На премьере "Евгения Онегина" во время арии Ленского "В вашем доме, в вашем доме..." за кулисами раздался взрыв воплей: рабочие смотрели телевизор – гол забили!

Слышно все так, что зал вздрагивает. Но это было пока лишь начало. Затем вырубился световой компьютер. А все переключения световых приборов – и восходы, и заходы солнца, и вечерний полумрак – все отрепетировано и запрограммировано там. Я понял, что что-то случилось, лишь когда вдруг совсем погас свет. Оркестр несколько минут играет в полной темноте – даже пюпитры не освещены. Мне стало дурно. Побежал к инженеру, влетел в его комнатку, сидит механик, инженера нет – на футболе.

– В чем дело?

– Не знаю. Жарко, что ли? Наверное, это от жары компьютер вырубился.

Бегу обратно. На сцене – дуэль. Происходить должна на рассвете, в слегка сиреневом полумраке. Выстрел, Ленский падает, и... восходит ярчайшее летнее солнце! Этого я уже не вынес, боялся, что заору на весь зал. Выбежал на улицу – жарища, улица пуста, все смотрят футбол. Во всех окнах мерцают телевизоры. Даже бары и те закрыты. Только один, напротив театра, открыт. Зашел, хватил стакан итальянской водки. Из окон несется рев стадиона, захлебывается комментатор.

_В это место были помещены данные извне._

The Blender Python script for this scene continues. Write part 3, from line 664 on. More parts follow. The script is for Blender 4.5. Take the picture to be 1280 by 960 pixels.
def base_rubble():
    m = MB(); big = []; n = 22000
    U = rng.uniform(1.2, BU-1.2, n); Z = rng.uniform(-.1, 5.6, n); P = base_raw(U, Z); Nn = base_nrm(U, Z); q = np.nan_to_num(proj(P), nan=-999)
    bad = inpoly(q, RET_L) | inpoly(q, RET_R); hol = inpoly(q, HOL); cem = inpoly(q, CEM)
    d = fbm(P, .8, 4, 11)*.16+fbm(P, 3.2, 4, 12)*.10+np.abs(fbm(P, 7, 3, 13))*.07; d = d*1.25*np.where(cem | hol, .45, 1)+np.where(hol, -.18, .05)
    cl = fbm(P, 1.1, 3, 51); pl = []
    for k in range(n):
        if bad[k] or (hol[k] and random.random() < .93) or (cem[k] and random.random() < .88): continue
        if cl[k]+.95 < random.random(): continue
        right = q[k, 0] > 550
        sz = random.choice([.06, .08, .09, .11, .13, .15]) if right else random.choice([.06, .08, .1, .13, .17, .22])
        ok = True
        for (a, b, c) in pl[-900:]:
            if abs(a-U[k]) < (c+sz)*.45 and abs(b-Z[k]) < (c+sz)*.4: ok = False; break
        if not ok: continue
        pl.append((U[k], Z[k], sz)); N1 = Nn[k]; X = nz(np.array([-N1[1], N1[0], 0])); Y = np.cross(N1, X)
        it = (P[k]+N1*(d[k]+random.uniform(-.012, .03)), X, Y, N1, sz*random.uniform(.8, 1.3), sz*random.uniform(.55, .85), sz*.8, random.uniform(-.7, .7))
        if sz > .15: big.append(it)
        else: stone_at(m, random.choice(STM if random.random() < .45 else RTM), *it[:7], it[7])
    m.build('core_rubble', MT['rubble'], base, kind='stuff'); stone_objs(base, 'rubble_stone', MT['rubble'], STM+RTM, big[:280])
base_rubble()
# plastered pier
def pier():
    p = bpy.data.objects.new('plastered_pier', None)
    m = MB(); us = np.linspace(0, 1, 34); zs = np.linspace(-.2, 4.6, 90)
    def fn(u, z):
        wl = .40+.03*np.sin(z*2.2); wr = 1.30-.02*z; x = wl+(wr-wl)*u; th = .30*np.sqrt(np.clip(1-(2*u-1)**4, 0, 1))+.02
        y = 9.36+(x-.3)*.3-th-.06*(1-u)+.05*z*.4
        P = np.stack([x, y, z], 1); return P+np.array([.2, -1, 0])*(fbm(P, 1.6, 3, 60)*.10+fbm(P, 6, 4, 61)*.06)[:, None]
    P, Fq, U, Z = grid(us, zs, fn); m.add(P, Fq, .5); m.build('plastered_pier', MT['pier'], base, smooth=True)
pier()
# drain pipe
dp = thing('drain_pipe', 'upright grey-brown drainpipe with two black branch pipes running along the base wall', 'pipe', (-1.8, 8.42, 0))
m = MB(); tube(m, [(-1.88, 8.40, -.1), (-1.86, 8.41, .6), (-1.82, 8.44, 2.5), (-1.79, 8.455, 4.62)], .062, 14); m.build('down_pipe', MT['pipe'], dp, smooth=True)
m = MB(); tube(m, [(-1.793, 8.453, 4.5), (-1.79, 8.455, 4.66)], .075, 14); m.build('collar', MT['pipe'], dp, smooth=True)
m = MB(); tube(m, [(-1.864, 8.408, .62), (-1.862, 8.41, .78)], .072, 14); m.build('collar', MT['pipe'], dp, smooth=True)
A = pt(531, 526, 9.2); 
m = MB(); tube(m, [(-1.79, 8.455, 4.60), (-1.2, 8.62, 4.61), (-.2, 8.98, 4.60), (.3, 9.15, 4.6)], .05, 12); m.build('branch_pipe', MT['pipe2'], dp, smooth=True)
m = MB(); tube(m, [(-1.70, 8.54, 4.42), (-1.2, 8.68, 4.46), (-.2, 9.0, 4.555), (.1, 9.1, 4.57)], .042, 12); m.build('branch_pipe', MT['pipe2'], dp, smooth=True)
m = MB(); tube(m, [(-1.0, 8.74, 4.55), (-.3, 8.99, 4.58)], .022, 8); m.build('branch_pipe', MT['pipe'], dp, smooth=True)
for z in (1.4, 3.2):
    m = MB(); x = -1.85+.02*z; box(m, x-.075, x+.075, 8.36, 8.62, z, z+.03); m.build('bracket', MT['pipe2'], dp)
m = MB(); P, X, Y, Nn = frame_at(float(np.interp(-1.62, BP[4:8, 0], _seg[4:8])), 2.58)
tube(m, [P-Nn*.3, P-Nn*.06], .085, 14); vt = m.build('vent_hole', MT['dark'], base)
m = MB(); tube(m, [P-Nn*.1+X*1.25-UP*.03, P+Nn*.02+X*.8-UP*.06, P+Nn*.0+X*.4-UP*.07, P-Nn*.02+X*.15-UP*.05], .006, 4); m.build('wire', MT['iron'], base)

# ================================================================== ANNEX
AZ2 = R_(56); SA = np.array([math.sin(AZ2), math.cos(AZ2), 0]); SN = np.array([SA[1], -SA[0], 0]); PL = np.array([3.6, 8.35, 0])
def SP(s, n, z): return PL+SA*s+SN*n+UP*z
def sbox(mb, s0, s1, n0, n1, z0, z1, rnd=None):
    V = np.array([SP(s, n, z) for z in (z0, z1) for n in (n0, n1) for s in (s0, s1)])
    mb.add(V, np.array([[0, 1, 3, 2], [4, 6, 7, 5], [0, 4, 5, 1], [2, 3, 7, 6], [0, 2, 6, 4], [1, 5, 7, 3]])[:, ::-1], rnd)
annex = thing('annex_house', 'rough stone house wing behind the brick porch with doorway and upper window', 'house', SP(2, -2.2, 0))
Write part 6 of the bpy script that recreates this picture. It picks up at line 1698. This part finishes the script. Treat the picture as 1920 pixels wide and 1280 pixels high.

Вернулся в театр. Там уже приспособились переключать приборы вручную. Ужас! Но спектакль все равно идет, и с успехом: зрители думают, что световые эффекты – режиссерская находка. На премьере "Пиковой дамы" со светом накладок не было, но футбол остался...

На сцене – драматическая пауза, Лиза (ее пела Мирелла Френи) на Канавке, вдруг – у-у! у-у!! Ревут сирены, клаксоны орут на полную мощность, волна автомобилей несется мимо здания оперы. "Наши" выиграли! Рычат автобусы, болельщики размахивают знаменами, а у нас, понимаете ли, Лиза собралась топиться. К счастью, в оперу приходит все-таки не футбольная публика, она слушает до конца...

Как жаль, что ни на одну из этих премьер я не смог пригласить маму. Когда шел "Евгений Онегин", она болела, когда "Пиковая дама", – ее уже не было.